Portrait of Wigbold Slicher (1627-1718), three-quarter-length, leaning on a window sill, a landscape beyond

Details
NICOLAES MAES (DORDRECHT 1634-1693 AMSTERDAM)
Portrait of Wigbold Slicher (1627-1718), three-quarter-length, leaning on a window sill, a landscape beyond
signed 'NMAES (lower right, 'NM' in ligature)
oil on canvas
42 3⁄8 x 36 in. (107.5 x 91.4 cm.)
Provenance
By descent from the sitter to his son,
Antonis Slicher (1655-1745), The Hague, and by descent to his son,
Hieronymus Slicher (1689-1755), and by descent to his son,
Wigbold Slicher (1714-1790), The Hague, the Presiding Judge at the Court of Holland, and through his second wife, Dina Henriette Backer (d. 1801), by inheritance to his eldest son,
Jan Slicher (1745-1815), Burgomaster of The Hague, and possibly by inheritance to his sister,
Anna Catharina Slicher (1739-1827), and probably by descent.
with Wildenstein, New York, by 1951.
Anonymous sale [The Property of a Private Collector]; Christie's, New York, 14 January 1993, lot 44.
Private collection, USA.
with Noortman Master Paintings, London and Amsterdam, 1993, where acquired by the father of the present owners.
Literature
E. Moes, Iconographia Batava, Amsterdam, 1905, II, p. 386, no. 7270.
C. Hofstede de Groot, A Catalogue Raisonné of the Works of the Most Eminent Dutch Painters of the Seventeenth Century, London, 1916, VI, p. 544, no. 264.
R.E.O. Ekkart, 'A Portrait Historie with Venus, Paris and Cupid: Ferdinand Bol and the Patronage of the Spiegel Family', Simiolus, XXIX, no. 1⁄2, 2002, pp. 17-18, 22, 32-34, no. S1, fig. 4.

Brought to you by

Lucy Speelman
Lucy Speelman Junior Specialist, Head of Day Sale

Lot Essay

Among the most talented of Rembrandt’s pupils, Nicolaes Maes settled in Dordrecht after training with the master in Amsterdam between 1648⁄50 and 1653. In his early career, Maes painted biblical episodes and genre scenes that convey the influence of Rembrandt’s works of the 1640s. By 1660, however, Maes began to paint portraits of Dordrecht and, following a move in 1673, Amsterdam’s elite. Maes’s talent was so celebrated that his biographer Arnold Houbraken wrote: ‘so much work came his way that it was deemed a favour if one person was granted the opportunity to sit for his portrait before another, and so it remained for the rest of his life.’
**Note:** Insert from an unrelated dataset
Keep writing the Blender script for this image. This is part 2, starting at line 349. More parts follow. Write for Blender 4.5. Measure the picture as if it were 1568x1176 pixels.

Wigbold Slicher, Lord of the Manor of Westerbeek, was born in Amsterdam on 27 June 1627 and died 5 June 1718. He is documented as a lawyer in Amsterdam in 1650, Commissioner of Bankruptcy in 1653, Commissioner of Petty Affairs in 1654, Town Clerk from 1655-69 and Receiver-General of the Amsterdam Admiralty between 1669 and 1713. Slicher married Elisabeth Spiegel on 6 June 1651, with whom he had thirteen children. Maes’s pendant portrait of Spiegel is now untraced, but, like the present painting, is known through a partial copy in pastel by his descendant Raimond Slicher (private collection). At his death, Slicher’s estate was valued at 600,421 guilders, making him one of the richest men in Amsterdam. Some years earlier, Slicher sat with his wife and one of his children for a portrait in the guise of Paris, Venus and Amor by the fashionable Amsterdam portrait painter Ferdinand Bol, a work that is dated 1656 and is today in the Dordrechts Museum.

In 2018 Dr. William W. Robinson endorsed the attribution to Maes on the basis of photographs and suggested a date of circa 1674-76.